Contudo, salienta, "não é suficiente".
"As diferenças que afastam o PAN deste programa são significativas e até dramáticas para a ideologia PAN, da qual, obviamente, destaco a total ausência de uma estratégia política de combate ativo à emergência climática", explicou, acrescentando que a proteção e bem-estar animal também "está arredada" do documento.
"Então e os outros animais? Esses são objetificados e espremidos para produzir leite até à última gota, na senda da política regional da monocultura. Esta é a matriz da agricultura nos Açores, de tal ordem que a aposta na autossuficiência alimentar passa pela produção de sorgo e milho".
"No entanto, embora seja um documento parco em medidas inovadoras e responsivas a todos os setores da sociedade, descuidando a vivência harmónica entre Pessoas, Animais e Natureza, não é nosso desígnio acender o rastilho da instabilidade política - não é o que o povo quer", justificou.
Já o deputado da IL Açores considerou que, tal como em 2020, "continua a ser fundamental mudar de política" na região. "Hoje, como já era em 2020, continua a ser fundamental mudar de política, muito mais do que mudar de políticos", afirmou Nuno Barata.
"A proclamação da intenção de 'mudança de paradigma' sucumbiu à continuidade com políticas do passado que não garantem melhor futuro a esta região e aos açorianos", defende o deputado da IL, acrescentando que ainda falta fazer "uma verdadeira reforma do setor público empresarial regional, seja no setor da energia ou no setor dos transportes" e destacando que "continua sendo imperioso um Governo da região que inverta a trajetória de endividamento dos últimos 40 anos, porque um euro de dívida constituída hoje é um euro de impostos a cobrar amanhã".
Já o deputado único do BE no hemiciclo dos Açores, António Lima, considerou que este programa é "mais do mesmo" e o partido terá de ser "a oposição da esperança e de confiança".
"O Programa do Governo apresenta as mesmas soluções e o mesmo objetivo estratégico de desenvolvimento que foi rejeitado no último Orçamento pelos parceiros da coligação. Um modelo que coloca o mercado à frente das pessoas", disse.

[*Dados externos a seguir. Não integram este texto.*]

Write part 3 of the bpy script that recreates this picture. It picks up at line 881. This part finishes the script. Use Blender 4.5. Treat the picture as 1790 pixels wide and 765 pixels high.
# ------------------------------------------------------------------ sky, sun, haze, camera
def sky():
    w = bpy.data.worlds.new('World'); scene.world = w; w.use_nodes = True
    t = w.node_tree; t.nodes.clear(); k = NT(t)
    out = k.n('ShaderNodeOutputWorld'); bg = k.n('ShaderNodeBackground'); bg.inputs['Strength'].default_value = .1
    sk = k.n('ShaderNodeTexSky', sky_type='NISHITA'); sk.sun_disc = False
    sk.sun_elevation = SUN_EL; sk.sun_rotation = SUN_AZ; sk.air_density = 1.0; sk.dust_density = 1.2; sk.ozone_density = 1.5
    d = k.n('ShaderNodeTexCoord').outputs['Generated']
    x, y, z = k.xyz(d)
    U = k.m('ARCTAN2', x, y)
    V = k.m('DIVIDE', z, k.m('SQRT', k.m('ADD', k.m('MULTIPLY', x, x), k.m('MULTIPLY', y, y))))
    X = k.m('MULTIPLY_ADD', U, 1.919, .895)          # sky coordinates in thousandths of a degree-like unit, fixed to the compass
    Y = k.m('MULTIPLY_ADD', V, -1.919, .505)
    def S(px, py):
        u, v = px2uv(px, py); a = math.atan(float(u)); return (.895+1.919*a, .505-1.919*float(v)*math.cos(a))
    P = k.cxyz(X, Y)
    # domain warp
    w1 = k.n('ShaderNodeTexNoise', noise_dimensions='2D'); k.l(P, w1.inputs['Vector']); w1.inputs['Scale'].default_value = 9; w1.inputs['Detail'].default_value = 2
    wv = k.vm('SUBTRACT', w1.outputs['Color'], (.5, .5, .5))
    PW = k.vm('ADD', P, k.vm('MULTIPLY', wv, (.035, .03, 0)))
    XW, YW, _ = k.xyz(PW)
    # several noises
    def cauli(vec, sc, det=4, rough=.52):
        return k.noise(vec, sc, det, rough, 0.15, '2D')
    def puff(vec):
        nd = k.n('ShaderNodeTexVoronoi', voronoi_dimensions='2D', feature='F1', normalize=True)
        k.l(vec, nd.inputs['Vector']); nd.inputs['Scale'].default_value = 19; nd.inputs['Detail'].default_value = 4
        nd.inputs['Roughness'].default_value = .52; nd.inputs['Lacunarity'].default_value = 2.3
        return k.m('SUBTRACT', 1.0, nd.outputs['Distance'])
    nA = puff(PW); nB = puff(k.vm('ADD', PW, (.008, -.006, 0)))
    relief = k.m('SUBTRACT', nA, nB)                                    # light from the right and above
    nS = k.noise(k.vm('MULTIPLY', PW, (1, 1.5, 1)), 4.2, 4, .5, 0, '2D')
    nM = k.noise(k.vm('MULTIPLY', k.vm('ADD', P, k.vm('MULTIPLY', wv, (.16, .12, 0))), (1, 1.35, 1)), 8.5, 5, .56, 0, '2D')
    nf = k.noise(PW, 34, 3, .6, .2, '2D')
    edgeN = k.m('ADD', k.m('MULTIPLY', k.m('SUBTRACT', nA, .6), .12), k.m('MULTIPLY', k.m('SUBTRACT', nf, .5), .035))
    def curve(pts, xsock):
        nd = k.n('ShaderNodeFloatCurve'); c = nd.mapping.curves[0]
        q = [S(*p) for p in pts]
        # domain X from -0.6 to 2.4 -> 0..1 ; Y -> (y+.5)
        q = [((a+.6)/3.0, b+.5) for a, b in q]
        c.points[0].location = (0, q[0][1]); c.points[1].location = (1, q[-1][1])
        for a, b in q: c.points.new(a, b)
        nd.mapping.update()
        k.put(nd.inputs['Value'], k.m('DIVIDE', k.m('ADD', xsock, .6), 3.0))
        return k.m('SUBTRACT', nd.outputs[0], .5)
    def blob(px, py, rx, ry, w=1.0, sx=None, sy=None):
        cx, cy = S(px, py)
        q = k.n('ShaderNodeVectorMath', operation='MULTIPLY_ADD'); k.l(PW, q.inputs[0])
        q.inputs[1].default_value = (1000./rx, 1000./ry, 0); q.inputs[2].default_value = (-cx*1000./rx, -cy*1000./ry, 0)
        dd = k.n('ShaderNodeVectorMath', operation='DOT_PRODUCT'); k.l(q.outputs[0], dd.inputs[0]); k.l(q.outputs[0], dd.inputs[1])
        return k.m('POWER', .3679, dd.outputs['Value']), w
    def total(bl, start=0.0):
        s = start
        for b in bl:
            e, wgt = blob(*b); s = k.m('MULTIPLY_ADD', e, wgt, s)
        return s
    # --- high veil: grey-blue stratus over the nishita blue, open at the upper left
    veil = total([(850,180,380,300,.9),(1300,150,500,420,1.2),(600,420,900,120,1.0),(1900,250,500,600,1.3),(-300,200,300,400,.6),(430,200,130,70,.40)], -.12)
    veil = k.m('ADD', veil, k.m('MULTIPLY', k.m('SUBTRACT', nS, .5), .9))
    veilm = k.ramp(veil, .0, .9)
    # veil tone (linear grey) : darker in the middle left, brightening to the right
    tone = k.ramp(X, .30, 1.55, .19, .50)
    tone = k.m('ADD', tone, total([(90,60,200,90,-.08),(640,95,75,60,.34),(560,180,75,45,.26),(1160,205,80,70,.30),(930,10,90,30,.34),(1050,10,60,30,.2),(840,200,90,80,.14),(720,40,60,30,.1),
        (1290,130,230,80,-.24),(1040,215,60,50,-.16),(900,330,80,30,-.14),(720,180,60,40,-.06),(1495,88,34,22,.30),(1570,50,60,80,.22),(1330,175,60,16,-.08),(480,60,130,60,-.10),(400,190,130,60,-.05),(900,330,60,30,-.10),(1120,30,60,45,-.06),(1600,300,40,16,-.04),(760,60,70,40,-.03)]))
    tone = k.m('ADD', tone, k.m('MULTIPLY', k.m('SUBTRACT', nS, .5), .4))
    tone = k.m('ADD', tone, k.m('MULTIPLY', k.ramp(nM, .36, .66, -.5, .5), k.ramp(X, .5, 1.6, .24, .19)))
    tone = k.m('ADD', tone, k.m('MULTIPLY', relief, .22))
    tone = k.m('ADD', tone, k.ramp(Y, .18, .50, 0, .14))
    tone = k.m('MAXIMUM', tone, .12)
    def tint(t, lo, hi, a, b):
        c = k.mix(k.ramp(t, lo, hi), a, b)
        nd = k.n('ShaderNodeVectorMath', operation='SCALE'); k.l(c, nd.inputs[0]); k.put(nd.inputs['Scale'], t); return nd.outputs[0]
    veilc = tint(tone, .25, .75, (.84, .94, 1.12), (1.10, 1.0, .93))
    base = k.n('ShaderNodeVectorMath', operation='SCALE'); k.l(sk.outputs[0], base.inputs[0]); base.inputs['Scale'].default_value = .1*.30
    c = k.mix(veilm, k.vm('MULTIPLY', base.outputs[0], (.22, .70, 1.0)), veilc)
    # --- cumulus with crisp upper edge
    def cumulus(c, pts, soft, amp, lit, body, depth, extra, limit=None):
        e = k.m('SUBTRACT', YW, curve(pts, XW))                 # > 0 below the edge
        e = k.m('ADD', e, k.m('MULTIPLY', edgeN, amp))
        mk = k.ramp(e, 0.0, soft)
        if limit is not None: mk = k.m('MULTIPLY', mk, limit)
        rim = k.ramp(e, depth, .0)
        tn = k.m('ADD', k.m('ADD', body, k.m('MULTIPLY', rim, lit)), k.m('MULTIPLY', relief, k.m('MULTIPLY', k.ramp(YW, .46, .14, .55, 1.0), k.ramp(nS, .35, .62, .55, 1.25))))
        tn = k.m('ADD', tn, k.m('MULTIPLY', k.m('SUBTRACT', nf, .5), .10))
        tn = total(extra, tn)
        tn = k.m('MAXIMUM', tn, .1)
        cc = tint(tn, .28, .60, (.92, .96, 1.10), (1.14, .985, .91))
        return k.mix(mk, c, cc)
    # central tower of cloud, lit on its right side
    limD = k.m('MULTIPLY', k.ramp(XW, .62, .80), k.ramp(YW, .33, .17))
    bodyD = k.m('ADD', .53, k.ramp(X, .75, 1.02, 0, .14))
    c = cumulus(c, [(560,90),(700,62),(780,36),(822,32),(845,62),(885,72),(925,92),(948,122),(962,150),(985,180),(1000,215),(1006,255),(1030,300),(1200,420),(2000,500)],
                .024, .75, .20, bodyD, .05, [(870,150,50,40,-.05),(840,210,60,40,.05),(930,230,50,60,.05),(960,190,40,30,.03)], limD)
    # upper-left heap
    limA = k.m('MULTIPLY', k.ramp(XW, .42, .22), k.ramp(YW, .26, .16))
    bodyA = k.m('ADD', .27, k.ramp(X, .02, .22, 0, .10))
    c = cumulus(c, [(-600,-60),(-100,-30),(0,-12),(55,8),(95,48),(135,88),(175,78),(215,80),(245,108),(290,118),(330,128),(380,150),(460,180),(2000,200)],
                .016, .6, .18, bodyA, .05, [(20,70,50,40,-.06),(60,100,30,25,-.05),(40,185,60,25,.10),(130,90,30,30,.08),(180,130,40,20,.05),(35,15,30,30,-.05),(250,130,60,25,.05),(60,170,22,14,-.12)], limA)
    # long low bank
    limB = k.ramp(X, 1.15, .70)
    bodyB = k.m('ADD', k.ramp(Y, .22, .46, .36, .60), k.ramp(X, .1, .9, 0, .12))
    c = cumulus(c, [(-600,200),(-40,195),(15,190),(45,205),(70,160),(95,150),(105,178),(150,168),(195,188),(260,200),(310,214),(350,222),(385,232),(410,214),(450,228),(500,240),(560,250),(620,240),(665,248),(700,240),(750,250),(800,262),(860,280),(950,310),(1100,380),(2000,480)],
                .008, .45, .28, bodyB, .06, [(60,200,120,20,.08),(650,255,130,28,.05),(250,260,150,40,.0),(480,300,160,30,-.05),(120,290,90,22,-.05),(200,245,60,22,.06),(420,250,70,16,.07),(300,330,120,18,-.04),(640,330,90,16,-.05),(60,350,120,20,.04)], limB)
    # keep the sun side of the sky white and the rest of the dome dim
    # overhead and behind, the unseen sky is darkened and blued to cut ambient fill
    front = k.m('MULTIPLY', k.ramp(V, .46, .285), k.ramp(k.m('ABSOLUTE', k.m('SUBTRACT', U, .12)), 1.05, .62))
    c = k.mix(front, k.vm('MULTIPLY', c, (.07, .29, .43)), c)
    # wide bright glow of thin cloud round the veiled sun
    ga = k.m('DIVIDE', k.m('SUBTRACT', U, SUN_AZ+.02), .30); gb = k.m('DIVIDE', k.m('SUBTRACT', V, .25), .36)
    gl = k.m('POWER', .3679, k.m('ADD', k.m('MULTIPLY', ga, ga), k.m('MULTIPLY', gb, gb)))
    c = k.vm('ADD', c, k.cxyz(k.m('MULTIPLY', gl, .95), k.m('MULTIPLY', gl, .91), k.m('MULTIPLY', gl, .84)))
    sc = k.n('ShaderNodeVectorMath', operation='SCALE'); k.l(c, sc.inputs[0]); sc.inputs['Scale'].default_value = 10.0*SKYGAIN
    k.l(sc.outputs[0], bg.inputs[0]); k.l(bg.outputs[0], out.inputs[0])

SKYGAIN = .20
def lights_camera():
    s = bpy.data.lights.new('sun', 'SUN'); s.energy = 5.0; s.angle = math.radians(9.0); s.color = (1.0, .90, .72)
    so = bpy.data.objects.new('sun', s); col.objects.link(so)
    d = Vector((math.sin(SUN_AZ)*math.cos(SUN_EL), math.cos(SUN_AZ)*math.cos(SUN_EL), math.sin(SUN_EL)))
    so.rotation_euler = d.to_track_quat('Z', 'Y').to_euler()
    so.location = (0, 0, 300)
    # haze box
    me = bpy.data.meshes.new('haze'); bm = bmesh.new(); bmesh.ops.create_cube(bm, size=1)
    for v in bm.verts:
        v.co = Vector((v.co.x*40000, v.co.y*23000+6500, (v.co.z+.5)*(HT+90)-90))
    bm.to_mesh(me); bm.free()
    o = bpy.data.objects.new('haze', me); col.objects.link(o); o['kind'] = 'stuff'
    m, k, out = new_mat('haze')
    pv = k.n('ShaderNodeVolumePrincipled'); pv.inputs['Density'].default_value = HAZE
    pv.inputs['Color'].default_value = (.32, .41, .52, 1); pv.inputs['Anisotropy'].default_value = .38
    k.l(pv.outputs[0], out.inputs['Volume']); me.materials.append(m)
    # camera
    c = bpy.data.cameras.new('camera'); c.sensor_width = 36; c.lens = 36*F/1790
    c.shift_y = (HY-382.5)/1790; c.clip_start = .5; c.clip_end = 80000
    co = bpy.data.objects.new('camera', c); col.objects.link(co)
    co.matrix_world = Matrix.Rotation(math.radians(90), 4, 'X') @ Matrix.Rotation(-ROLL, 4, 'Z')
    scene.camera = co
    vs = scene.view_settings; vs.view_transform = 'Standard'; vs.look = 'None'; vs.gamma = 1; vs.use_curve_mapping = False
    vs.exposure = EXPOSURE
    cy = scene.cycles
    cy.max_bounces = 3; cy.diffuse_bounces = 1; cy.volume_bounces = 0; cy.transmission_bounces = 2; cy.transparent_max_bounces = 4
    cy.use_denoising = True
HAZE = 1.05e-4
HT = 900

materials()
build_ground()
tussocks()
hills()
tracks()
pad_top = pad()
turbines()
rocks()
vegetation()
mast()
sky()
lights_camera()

António Lima criticou também a postura do Chega em relação à votação: "Bastou uma conversa e o Chega abraçou o sistema".
O BE defende uma alternativa "que responda a quem não tem como pagar a casa e que não encontra resposta neste Programa, que responda a quem o salário não chega ao fim do mês e não encontra resposta neste Programa e neste Governo [Regional]".
O deputado regional do PS João Castro termina considerou que o que separa PS e PSD são "aspetos fundamentais, que se constituem como opções estruturantes de governação".
"Bem sabemos que a coligação desejaria que o PS se submetesse aos seus ditames para não ferir uma alegada estabilidade, abstendo-se ou votando a favor do Orçamento", afirmou, acusando ainda a coligação de direita ter ferido a "estabilidade", porque "não conseguiu manter os acordos que a mantinham".
O executivo de Bolieiro tomou posse a 4 de março, na sequência da vitória nas eleições regionais antecipadas de 4 de fevereiro, sem maioria absoluta.